In less than fifteen weeks since leaving Tennessee, Sherman with relatively light casualties had taken the second most important city of the Confederacy. His army remained over eighty thousand soldiers strong—not that much smaller than when he had begun the Atlanta campaign. Of course, Sherman was not done; he was in position to cause far more havoc inside the heartland of the South. Indeed, Hood scattered from Atlanta with fewer than forty thousand troops—the Southerners in defense losing in the Atlanta campaign some thirty-four thousand casualties to the attacking Sherman’s thirty-one thousand.
In this colored lithograph by the Swedish-born illustrator Thure de Thulstrup, a mounted Sherman (on the right) gazes out from behind the breastworks at the Union shelling of a soon-to-be-captured Atlanta. Photo courtesy of the Library of Congress.
At the beginning of the struggle in spring 1864, Joe Johnston had originally been charged with ensuring that Sherman could not come east to aid Grant. But a somewhat different threat confronted the Confederates. There were very few forces between Sherman and the Atlantic coast—and so nothing to stop the victors from marching to the rear of Lee’s army. As for Sherman, again historians would fault him for letting Hood escape Atlanta with the remnants of his army, when Union troops had virtually surrounded the city. But if he failed in one objective of destroying outright the Army of Tennessee, he succeeded in many others.

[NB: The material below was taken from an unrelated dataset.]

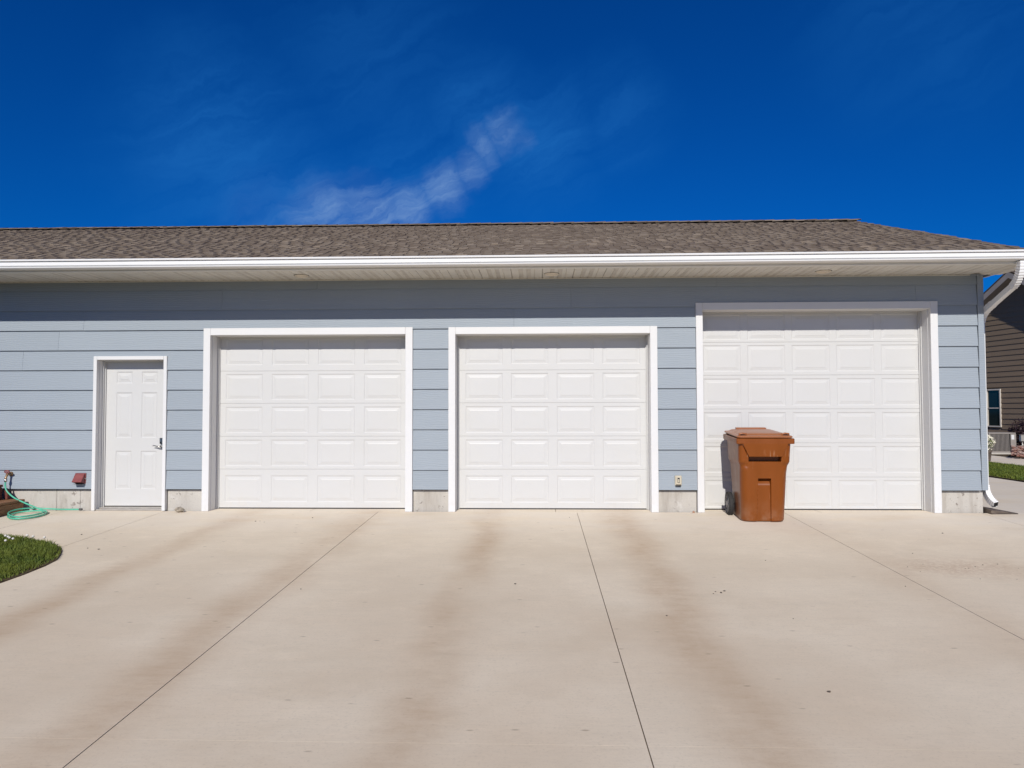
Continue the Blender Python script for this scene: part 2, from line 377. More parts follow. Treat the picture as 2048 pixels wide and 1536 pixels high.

First, by taking Atlanta, Sherman provided an enormous emotional lift to a shaken Union as the November elections neared. In twenty-four
hours, Sherman had essentially destroyed the candidacy of Democratic nominee George McClellan. Second, Sherman fought in a way that ensured his losses would be light at a time when Union casualties were unsustainable elsewhere. Third, Sherman had worn Hood’s army down to less than half its original size. Fourth, he had prevented Hood from reinforcing Lee. Fifth, Sherman had positioned a large Northern army inside the South, where it could continue to raid and pillage the heartland as it headed eastward. And sixth, Sherman had saved Grant’s sinking reputation. By taking Atlanta and giving deference to Grant, Sherman had enlightened the public about the Union’s dual strategies of tying down one army in the east while encircling others in the west: Suddenly the bloodbath in Virginia could be reinterpreted as complementary to Sherman’s quite different mobile warfare rather than antithetical and misguided.